Exercise goal →
In the records below, begin at the line that has "Keep writing the" and stop after the line that has "tag(o, 'huge black"; quote those lines verbatim and nothing more.
####################
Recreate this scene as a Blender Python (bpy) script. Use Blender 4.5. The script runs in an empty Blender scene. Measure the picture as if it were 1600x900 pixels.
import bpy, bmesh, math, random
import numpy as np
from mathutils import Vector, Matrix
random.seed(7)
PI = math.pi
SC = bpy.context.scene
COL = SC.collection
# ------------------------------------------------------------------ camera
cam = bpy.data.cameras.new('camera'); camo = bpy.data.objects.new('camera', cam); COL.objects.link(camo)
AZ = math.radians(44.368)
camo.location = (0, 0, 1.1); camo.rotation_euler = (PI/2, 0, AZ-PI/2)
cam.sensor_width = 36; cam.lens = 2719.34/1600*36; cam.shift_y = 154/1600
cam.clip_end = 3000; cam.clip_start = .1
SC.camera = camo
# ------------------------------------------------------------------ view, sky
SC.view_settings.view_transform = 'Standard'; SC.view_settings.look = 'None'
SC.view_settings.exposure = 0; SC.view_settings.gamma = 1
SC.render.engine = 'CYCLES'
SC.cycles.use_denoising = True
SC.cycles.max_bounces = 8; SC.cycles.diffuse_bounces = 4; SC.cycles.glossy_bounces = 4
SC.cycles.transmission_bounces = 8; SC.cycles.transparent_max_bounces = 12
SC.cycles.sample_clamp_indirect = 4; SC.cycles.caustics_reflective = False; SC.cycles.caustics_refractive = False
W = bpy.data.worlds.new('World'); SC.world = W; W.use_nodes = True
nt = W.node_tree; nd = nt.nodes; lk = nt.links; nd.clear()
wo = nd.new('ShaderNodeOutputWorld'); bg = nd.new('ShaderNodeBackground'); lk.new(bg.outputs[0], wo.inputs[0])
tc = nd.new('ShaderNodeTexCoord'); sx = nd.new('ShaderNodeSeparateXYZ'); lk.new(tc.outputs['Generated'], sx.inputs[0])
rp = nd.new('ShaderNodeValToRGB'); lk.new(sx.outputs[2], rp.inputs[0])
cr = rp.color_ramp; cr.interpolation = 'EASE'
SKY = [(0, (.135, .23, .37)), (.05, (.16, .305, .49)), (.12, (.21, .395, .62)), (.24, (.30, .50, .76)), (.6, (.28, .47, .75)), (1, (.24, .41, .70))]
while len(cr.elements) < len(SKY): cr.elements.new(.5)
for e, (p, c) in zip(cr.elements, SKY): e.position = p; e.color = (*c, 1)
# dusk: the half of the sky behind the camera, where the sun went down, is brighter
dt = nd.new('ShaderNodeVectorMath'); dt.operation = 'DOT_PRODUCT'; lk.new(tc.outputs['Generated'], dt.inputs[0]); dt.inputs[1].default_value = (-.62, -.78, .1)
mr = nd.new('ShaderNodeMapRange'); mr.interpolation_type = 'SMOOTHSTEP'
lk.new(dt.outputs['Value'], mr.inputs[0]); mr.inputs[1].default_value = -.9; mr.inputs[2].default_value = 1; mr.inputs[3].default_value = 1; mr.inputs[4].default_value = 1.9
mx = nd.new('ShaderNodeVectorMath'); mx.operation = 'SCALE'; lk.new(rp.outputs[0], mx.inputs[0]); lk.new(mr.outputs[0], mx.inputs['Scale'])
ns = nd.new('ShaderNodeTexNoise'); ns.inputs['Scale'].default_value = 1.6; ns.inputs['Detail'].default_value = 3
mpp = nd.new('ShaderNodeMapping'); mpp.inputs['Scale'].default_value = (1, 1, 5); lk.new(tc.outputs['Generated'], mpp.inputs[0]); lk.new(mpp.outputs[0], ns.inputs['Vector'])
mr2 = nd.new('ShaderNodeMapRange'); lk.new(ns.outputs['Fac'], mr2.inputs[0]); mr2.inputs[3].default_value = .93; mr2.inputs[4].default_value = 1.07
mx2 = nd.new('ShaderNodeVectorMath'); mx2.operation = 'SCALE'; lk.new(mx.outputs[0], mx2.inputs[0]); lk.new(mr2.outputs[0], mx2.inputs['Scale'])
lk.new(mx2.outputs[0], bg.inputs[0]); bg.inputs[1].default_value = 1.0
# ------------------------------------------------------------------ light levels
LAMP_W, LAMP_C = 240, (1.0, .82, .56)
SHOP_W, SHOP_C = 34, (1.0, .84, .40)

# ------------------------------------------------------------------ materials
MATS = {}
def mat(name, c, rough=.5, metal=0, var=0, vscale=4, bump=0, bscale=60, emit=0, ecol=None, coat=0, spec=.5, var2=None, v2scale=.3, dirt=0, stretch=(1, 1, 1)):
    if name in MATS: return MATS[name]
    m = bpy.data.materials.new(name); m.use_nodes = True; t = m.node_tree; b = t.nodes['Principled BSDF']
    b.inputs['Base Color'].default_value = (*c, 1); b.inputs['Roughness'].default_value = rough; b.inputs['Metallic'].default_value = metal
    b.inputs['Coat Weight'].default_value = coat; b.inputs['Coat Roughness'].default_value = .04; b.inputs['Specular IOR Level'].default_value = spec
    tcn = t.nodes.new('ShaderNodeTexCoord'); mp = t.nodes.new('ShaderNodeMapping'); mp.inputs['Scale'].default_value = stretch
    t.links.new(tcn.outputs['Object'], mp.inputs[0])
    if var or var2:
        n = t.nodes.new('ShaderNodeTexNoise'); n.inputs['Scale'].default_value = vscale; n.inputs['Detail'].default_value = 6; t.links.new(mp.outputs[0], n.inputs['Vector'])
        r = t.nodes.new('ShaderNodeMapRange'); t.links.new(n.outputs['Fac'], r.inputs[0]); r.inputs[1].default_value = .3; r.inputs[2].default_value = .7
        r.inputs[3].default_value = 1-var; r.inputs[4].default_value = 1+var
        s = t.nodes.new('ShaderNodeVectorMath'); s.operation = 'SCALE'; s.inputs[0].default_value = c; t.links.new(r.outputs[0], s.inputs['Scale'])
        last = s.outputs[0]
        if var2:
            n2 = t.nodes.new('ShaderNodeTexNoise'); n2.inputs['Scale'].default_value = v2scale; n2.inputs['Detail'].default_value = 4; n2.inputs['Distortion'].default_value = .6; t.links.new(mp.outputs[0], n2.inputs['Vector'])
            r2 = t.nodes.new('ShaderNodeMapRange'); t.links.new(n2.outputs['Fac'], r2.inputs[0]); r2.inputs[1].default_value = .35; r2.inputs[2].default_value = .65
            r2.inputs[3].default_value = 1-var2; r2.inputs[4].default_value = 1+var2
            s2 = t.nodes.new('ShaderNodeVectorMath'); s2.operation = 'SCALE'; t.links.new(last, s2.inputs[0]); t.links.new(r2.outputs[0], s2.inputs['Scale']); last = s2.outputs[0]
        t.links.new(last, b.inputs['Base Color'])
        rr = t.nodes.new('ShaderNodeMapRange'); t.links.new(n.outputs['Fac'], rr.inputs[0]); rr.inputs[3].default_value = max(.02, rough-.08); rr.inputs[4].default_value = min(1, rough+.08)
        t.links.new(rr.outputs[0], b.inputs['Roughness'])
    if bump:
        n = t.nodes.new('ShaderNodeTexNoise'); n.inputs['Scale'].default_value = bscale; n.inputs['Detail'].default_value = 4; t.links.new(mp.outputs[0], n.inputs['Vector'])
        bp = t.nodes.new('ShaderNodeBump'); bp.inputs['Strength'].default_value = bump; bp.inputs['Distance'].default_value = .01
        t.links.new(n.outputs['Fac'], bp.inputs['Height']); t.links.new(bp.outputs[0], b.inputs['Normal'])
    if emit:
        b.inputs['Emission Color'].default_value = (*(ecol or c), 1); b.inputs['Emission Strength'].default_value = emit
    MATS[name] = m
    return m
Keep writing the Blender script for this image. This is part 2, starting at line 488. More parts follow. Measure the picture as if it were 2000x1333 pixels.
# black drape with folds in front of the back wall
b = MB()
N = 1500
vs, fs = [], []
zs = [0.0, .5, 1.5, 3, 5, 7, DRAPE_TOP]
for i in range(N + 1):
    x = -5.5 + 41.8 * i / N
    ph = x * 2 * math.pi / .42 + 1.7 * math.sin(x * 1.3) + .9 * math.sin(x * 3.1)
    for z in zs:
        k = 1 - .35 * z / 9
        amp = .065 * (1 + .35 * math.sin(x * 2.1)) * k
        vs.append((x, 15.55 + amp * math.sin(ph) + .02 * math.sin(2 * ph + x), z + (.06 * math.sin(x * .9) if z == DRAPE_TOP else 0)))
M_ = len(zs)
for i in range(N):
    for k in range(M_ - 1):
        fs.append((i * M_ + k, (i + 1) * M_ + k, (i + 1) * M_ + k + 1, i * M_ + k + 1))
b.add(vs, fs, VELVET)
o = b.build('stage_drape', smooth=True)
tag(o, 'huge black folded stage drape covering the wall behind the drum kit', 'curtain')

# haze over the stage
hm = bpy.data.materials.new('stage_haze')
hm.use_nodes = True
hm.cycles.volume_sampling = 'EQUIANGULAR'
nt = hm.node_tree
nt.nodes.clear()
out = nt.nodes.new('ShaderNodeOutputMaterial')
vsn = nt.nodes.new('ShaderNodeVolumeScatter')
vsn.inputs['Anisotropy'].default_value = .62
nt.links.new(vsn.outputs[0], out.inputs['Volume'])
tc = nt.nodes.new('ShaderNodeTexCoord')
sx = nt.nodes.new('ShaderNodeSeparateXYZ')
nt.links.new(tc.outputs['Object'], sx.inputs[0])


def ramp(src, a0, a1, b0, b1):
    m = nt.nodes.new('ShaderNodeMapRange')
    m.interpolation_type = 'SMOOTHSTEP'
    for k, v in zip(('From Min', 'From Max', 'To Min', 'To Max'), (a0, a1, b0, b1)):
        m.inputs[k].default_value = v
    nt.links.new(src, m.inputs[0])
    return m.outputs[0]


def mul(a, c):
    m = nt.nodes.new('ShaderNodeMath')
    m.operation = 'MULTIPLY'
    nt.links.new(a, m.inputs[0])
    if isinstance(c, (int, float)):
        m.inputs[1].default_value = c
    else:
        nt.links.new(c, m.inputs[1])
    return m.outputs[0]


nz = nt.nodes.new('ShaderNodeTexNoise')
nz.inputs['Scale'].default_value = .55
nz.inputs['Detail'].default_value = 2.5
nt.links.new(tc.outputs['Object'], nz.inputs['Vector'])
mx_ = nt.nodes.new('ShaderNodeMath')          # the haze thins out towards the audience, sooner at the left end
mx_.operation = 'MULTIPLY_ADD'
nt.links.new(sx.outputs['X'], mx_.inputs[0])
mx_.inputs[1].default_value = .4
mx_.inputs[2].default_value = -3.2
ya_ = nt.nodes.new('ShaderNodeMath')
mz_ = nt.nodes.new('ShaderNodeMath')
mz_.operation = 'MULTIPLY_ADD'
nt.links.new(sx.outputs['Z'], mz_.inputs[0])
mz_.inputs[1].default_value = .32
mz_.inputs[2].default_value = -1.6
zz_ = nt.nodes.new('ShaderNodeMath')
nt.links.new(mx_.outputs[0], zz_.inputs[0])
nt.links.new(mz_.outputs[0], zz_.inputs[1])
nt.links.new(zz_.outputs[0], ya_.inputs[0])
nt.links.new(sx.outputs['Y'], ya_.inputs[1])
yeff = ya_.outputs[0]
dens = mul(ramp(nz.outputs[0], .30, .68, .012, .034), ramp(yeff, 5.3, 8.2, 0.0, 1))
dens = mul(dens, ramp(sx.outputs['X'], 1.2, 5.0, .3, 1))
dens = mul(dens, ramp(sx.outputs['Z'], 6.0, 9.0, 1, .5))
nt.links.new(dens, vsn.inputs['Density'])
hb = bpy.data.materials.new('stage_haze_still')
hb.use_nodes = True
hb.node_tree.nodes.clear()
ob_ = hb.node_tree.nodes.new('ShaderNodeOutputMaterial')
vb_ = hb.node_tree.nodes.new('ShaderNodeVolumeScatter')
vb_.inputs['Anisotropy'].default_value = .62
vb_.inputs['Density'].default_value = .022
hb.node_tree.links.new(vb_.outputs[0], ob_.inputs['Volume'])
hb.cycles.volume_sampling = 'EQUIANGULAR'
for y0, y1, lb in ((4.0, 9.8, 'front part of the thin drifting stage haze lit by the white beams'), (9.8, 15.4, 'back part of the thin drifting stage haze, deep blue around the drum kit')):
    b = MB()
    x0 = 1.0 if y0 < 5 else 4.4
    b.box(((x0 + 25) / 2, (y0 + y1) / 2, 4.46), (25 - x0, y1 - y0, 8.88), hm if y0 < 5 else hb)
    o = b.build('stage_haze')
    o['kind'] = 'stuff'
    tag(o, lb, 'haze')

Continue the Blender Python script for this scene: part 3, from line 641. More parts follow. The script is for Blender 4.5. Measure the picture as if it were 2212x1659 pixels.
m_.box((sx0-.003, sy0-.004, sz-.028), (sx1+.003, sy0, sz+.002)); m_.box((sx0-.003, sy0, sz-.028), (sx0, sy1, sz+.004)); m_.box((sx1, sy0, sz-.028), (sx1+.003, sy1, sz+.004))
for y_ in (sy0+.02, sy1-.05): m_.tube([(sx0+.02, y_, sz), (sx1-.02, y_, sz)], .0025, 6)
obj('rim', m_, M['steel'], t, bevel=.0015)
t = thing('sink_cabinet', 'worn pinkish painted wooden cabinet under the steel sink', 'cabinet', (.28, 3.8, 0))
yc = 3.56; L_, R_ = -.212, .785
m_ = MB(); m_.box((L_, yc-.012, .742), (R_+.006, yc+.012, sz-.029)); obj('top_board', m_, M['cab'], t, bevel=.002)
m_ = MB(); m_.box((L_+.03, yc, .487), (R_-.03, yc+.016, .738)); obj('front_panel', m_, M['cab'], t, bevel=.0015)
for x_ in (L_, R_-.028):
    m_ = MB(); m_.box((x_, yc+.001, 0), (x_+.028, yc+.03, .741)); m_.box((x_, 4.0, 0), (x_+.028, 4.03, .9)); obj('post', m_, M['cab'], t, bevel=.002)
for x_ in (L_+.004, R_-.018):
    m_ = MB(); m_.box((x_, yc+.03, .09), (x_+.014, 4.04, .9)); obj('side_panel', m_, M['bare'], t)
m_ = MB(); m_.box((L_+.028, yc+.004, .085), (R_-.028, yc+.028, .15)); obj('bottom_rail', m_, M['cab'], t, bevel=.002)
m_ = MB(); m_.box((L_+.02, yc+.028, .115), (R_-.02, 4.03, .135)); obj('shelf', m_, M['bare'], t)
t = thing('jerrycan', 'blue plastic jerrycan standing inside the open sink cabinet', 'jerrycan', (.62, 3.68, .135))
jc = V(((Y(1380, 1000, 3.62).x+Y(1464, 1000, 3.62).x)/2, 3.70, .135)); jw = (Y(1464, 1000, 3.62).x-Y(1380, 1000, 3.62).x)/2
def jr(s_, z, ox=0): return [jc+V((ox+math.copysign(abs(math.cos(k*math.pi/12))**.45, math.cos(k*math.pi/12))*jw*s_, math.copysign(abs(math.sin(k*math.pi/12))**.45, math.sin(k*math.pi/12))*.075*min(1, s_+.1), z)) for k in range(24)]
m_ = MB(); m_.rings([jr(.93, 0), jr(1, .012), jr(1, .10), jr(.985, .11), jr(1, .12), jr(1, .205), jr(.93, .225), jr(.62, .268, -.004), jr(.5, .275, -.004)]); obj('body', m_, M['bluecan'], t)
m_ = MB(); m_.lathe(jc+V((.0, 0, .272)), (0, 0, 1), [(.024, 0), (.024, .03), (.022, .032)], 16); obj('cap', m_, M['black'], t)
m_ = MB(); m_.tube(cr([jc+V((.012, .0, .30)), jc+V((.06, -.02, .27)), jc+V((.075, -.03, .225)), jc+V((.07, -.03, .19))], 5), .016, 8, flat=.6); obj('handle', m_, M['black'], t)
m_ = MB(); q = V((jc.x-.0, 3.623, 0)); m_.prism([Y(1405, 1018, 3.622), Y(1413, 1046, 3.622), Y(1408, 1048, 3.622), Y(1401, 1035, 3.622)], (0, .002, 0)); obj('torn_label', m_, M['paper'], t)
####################
Answer for the task →
Keep writing the Blender script for this image. This is part 2, starting at line 488. More parts follow. Measure the picture as if it were 2000x1333 pixels.
# black drape with folds in front of the back wall
b = MB()
N = 1500
vs, fs = [], []
zs = [0.0, .5, 1.5, 3, 5, 7, DRAPE_TOP]
for i in range(N + 1):
    x = -5.5 + 41.8 * i / N
    ph = x * 2 * math.pi / .42 + 1.7 * math.sin(x * 1.3) + .9 * math.sin(x * 3.1)
    for z in zs:
        k = 1 - .35 * z / 9
        amp = .065 * (1 + .35 * math.sin(x * 2.1)) * k
        vs.append((x, 15.55 + amp * math.sin(ph) + .02 * math.sin(2 * ph + x), z + (.06 * math.sin(x * .9) if z == DRAPE_TOP else 0)))
M_ = len(zs)
for i in range(N):
    for k in range(M_ - 1):
        fs.append((i * M_ + k, (i + 1) * M_ + k, (i + 1) * M_ + k + 1, i * M_ + k + 1))
b.add(vs, fs, VELVET)
o = b.build('stage_drape', smooth=True)
tag(o, 'huge black folded stage drape covering the wall behind the drum kit', 'curtain')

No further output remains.